No problems were encountered except for the normal one concerned with paying for the petrol until we had to drive along a long paved road to a campsite in Trier which, together with the enormous, bump stop bashing load of beer and wine, saw off the bearings at the front of the rear suspension "wishbones". Normal Type 44 quattro clonking from the rear suspension resumed!

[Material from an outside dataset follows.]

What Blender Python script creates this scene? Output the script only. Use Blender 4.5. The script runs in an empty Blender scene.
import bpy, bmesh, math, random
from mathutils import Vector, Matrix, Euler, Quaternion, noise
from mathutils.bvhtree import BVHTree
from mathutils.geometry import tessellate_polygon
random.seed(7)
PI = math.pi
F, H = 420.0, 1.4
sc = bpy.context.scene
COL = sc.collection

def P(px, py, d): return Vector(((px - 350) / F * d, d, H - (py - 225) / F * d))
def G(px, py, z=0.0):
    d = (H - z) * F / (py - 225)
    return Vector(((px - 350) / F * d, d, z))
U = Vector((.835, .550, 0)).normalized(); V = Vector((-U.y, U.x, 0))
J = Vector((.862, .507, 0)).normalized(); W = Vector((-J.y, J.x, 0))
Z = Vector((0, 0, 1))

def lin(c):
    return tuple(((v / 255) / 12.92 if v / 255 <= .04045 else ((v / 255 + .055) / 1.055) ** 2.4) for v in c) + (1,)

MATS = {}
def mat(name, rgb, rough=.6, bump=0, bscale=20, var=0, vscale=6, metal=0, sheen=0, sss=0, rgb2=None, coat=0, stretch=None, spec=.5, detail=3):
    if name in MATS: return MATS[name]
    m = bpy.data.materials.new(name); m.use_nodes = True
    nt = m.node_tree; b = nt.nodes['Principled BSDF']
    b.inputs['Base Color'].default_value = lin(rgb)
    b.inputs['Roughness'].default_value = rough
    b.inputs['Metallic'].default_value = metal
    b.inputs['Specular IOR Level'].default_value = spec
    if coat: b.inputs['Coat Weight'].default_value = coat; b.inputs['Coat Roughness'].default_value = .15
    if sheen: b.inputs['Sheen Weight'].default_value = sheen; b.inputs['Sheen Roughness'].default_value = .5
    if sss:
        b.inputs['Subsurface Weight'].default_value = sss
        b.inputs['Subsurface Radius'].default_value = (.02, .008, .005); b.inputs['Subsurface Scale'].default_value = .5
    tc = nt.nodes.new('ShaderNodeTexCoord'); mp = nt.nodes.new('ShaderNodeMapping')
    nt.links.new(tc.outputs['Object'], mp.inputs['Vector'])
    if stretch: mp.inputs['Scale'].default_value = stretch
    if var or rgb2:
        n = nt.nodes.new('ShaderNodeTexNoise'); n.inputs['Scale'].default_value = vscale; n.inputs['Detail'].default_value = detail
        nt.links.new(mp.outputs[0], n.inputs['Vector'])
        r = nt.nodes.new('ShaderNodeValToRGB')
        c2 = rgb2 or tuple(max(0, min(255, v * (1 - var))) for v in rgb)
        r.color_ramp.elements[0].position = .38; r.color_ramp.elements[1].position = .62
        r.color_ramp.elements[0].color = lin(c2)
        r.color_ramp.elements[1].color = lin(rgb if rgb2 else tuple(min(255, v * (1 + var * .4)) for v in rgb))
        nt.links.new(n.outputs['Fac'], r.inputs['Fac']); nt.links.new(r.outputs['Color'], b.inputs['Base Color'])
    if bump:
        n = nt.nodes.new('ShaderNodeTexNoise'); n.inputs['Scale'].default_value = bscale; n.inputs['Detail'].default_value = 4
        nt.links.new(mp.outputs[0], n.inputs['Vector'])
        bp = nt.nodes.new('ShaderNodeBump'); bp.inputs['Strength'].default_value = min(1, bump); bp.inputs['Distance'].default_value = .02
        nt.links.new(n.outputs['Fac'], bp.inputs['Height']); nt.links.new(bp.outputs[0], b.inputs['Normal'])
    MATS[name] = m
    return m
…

One of the enhancements perpetrated by a previous owner was the installation of a Momo steering wheel and an adapter boss in place of the genuine wheel. For some reason the perpetrator (or an accomplice) had broken off the indicator cancelling cam from the adapter boss thus explaining the non-self-cancelling. A new pattern boss was obtained (ebay from Japan, no less) and fitted so the trip was also blessed with self cancelling indicators.

Fantastic!

Epilogue - Looking back 12 years from 2020 - in 2008 home improvements were being carried out and I needed a lorry.  A 1996 Mercedes W210 2.3 litre petrol was acquired (the rustiest car I’ve owned since a 1965 Vauxhall PB Cresta) and the V8 was put on ebay. A chap called Lukasz bought it and drove off. The last I saw of it was when walking from Sainsbury’s car park on a wet evening - I heard a V8 rumble, looked up and there it was with the driver’s window down with Lukasz at the wheel. The ultimate type 44 indeed. I believe they made one estate car version which I heard resided in the garage of the VW/Audi chief exec of the time. All I’ve got left is the two Matra setting jigs, a boxed scale model and a glossy booklet from Audi about the building of it.